» **Data excerpt**
⟨

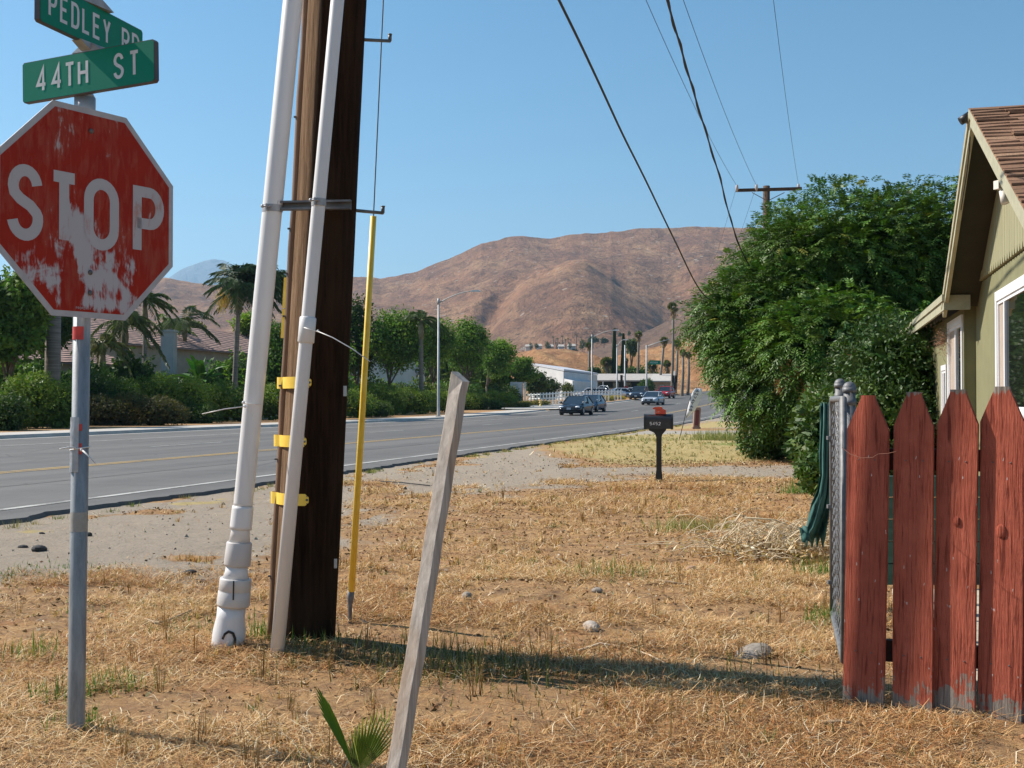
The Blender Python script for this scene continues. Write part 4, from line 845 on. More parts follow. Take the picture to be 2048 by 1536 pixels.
window(16.25, 16.75, .9, 1.62, OBUMP, .07, glass=.5, lab='small white framed window at the far end')
b = MB(); hbox(b, 14.30, 14.36, OBUMP + .001, OBUMP + .02, -.05, 2.28); obj('corner_board', hl(b), OLV, hs)
# lamp and camera under the gable
fl_ = P(1932, 240, 10.9); b = MB(); ax = Vector((-.55, .1, -.35)).normalized(); b.tube([fl_ + ax * .06 + Vector((0, 0, .02)), fl_ - ax * .04 + Vector((0, 0, .02))], [.04, .042], 10); b.box(fl_, (.06, .07, .05)); fo_ = obj('flood_light', hl(b), BLACKP, hs)
b = MB().tube([fl_ + Vector((.02, 0, .02)), P(1950, 236, 10.85)], .008, 6); b.tube([P(1941, 244, 10.87), P(1939, 300, 10.95), P(1933, 350, 11.3), P(1925, 400, 11.6), P(1922, 420, 11.7)], .006, 5); obj('cable', hl(b), BLACKP, fo_)
sl_ = P(1998, 370, 9.6); b = MB().box(sl_, (.06, .06, .07), Matrix.Rotation(.3, 3, 'Z')); b.tube([sl_ + Vector((.02, -.02, -.05)), sl_ + Vector((.03, -.05, -.16))], [.028, .034], 12); obj('sensor_light', hl(b), mat('cream_plastic', (.72, .66, .58), (.6, .55, .5), .5), hs)
ns = []; nc = []
for k in range(260):
    c = HP(15.9 + random.gauss(0, .12), OBUMP + .06 + abs(random.gauss(0, .06)), 2.0 + random.gauss(0, .09)); d = Vector((random.gauss(0, 1), random.gauss(0, 1), random.gauss(-.3, 1))).normalized(); s_ = d.orthogonal().normalized() * .004; L = random.uniform(.05, .12)
    ns.append([tuple(c - s_ - HB), tuple(c + s_ - HB), tuple(c + d * L - HB)]); nc.append(np.array((.20, .10, .06)) * random.uniform(.6, 1.3))
nt_ = nobj('bird_nest', np.array(ns), 3, STRAW, None, np.array(nc), 'tangled brown bird nest under the low eave beside the tall window', 'bird nest'); nt_.location = HB
# low step and walk behind the fence
STEPG = mat('green_boards', (.05, .12, .08), (.035, .085, .055), .7, sc=6, stretch=(1, 1, 4))
b = MB()
for k in range(5): b.box((4.18, 7.5, .10 + k * .14), (3.6, .06, .132))
obj('green_board_wall', b, STEPG, None, 'low green board wall seen through the gaps between red pickets', 'low wall')
WALK = mat('tan_boards', (.52, .44, .33), (.42, .35, .26), .85, sc=5, stretch=(.3, 2, 1), bump=.2)
b = MB()
for k in range(9): b.box((3.55 + k * .085, 5.05 + k * .27, .0), (3.7, .262, .06))
obj('boardwalk', b, WALK, None, 'pale tan board walk behind the red picket fence', 'board walk')
# ---------------- foliage ----------------
def unit(n): 
    v = rng.normal(size=(n, 3)); return v / np.linalg.norm(v, axis=1, keepdims=True)
def blob_pts(blobs, n, lo=.72, hi=1.06, lump=.22, up=0.0, seed=1):
    """points near the skins of overlapping ellipsoids, plus outward directions"""
    w = np.array([b[3] * b[4] + b[4] * b[5] + b[3] * b[5] for b in blobs]); k = rng.choice(len(blobs), n, p=w / w.sum())
    B = np.array([b[:6] for b in blobs], float)[k]; d = unit(n)
    if up: d[:, 2] += up; d /= np.linalg.norm(d, axis=1, keepdims=True)
    u = rng.uniform(lo, hi, n); lm = 1 + lump * (fbm(d[:, 0] * 3 + d[:, 2] * 2 + k * 7, d[:, 1] * 3 - d[:, 2] * 1.5 + 5, seed, 3) - .44) * 2
    p = B[:, :3] + d * B[:, 3:6] * (u * lm)[:, None]; nrm = d / B[:, 3:6]; nrm /= np.linalg.norm(nrm, axis=1, keepdims=True)
    keep = np.ones(n, bool)
    for j, b in enumerate(blobs):
        q = (p - np.array(b[:3])) / np.array(b[3:6]); keep &= ~((np.linalg.norm(q, axis=1) < lo * .86) & (k != j))
    return p[keep], nrm[keep]
def norm(v): return v / (np.linalg.norm(v, axis=-1, keepdims=True) + 1e-9)
def rhomb(p, d, side, L, W, bend=None):
    L = np.asarray(L).reshape(-1, 1); W = np.asarray(W).reshape(-1, 1)
    tip = p + d * L; mid = p + d * L * .45
    if bend is not None: tip = tip + bend * L * .25
    return np.stack([p, mid + side * W / 2, tip, mid - side * W / 2], 1)
def leaves(p, nrm, L, W, droop=.25, jit=.9):
    n = len(p); d = norm(nrm * .6 + unit(n) * jit + np.array([0, 0, -droop])); s = norm(np.cross(d, norm(nrm + unit(n) * .8)))
    return rhomb(p, d, s, rng.uniform(.7, 1.25, n) * L, rng.uniform(.75, 1.2, n) * W)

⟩

Return each line exactly as written. Any picture gets left out.

» **Task answer**
The Blender Python script for this scene continues. Write part 4, from line 845 on. More parts follow. Take the picture to be 2048 by 1536 pixels.
window(16.25, 16.75, .9, 1.62, OBUMP, .07, glass=.5, lab='small white framed window at the far end')
b = MB(); hbox(b, 14.30, 14.36, OBUMP + .001, OBUMP + .02, -.05, 2.28); obj('corner_board', hl(b), OLV, hs)
# lamp and camera under the gable
fl_ = P(1932, 240, 10.9); b = MB(); ax = Vector((-.55, .1, -.35)).normalized(); b.tube([fl_ + ax * .06 + Vector((0, 0, .02)), fl_ - ax * .04 + Vector((0, 0, .02))], [.04, .042], 10); b.box(fl_, (.06, .07, .05)); fo_ = obj('flood_light', hl(b), BLACKP, hs)
b = MB().tube([fl_ + Vector((.02, 0, .02)), P(1950, 236, 10.85)], .008, 6); b.tube([P(1941, 244, 10.87), P(1939, 300, 10.95), P(1933, 350, 11.3), P(1925, 400, 11.6), P(1922, 420, 11.7)], .006, 5); obj('cable', hl(b), BLACKP, fo_)
sl_ = P(1998, 370, 9.6); b = MB().box(sl_, (.06, .06, .07), Matrix.Rotation(.3, 3, 'Z')); b.tube([sl_ + Vector((.02, -.02, -.05)), sl_ + Vector((.03, -.05, -.16))], [.028, .034], 12); obj('sensor_light', hl(b), mat('cream_plastic', (.72, .66, .58), (.6, .55, .5), .5), hs)
ns = []; nc = []
for k in range(260):
    c = HP(15.9 + random.gauss(0, .12), OBUMP + .06 + abs(random.gauss(0, .06)), 2.0 + random.gauss(0, .09)); d = Vector((random.gauss(0, 1), random.gauss(0, 1), random.gauss(-.3, 1))).normalized(); s_ = d.orthogonal().normalized() * .004; L = random.uniform(.05, .12)
    ns.append([tuple(c - s_ - HB), tuple(c + s_ - HB), tuple(c + d * L - HB)]); nc.append(np.array((.20, .10, .06)) * random.uniform(.6, 1.3))
nt_ = nobj('bird_nest', np.array(ns), 3, STRAW, None, np.array(nc), 'tangled brown bird nest under the low eave beside the tall window', 'bird nest'); nt_.location = HB
# low step and walk behind the fence
STEPG = mat('green_boards', (.05, .12, .08), (.035, .085, .055), .7, sc=6, stretch=(1, 1, 4))
b = MB()
for k in range(5): b.box((4.18, 7.5, .10 + k * .14), (3.6, .06, .132))
obj('green_board_wall', b, STEPG, None, 'low green board wall seen through the gaps between red pickets', 'low wall')
WALK = mat('tan_boards', (.52, .44, .33), (.42, .35, .26), .85, sc=5, stretch=(.3, 2, 1), bump=.2)
b = MB()
for k in range(9): b.box((3.55 + k * .085, 5.05 + k * .27, .0), (3.7, .262, .06))
obj('boardwalk', b, WALK, None, 'pale tan board walk behind the red picket fence', 'board walk')
# ---------------- foliage ----------------
def unit(n): 
    v = rng.normal(size=(n, 3)); return v / np.linalg.norm(v, axis=1, keepdims=True)
def blob_pts(blobs, n, lo=.72, hi=1.06, lump=.22, up=0.0, seed=1):
    """points near the skins of overlapping ellipsoids, plus outward directions"""
    w = np.array([b[3] * b[4] + b[4] * b[5] + b[3] * b[5] for b in blobs]); k = rng.choice(len(blobs), n, p=w / w.sum())
    B = np.array([b[:6] for b in blobs], float)[k]; d = unit(n)
    if up: d[:, 2] += up; d /= np.linalg.norm(d, axis=1, keepdims=True)
    u = rng.uniform(lo, hi, n); lm = 1 + lump * (fbm(d[:, 0] * 3 + d[:, 2] * 2 + k * 7, d[:, 1] * 3 - d[:, 2] * 1.5 + 5, seed, 3) - .44) * 2
    p = B[:, :3] + d * B[:, 3:6] * (u * lm)[:, None]; nrm = d / B[:, 3:6]; nrm /= np.linalg.norm(nrm, axis=1, keepdims=True)
    keep = np.ones(n, bool)
    for j, b in enumerate(blobs):
        q = (p - np.array(b[:3])) / np.array(b[3:6]); keep &= ~((np.linalg.norm(q, axis=1) < lo * .86) & (k != j))
    return p[keep], nrm[keep]
def norm(v): return v / (np.linalg.norm(v, axis=-1, keepdims=True) + 1e-9)
def rhomb(p, d, side, L, W, bend=None):
    L = np.asarray(L).reshape(-1, 1); W = np.asarray(W).reshape(-1, 1)
    tip = p + d * L; mid = p + d * L * .45
    if bend is not None: tip = tip + bend * L * .25
    return np.stack([p, mid + side * W / 2, tip, mid - side * W / 2], 1)
def leaves(p, nrm, L, W, droop=.25, jit=.9):
    n = len(p); d = norm(nrm * .6 + unit(n) * jit + np.array([0, 0, -droop])); s = norm(np.cross(d, norm(nrm + unit(n) * .8)))
    return rhomb(p, d, s, rng.uniform(.7, 1.25, n) * L, rng.uniform(.75, 1.2, n) * W)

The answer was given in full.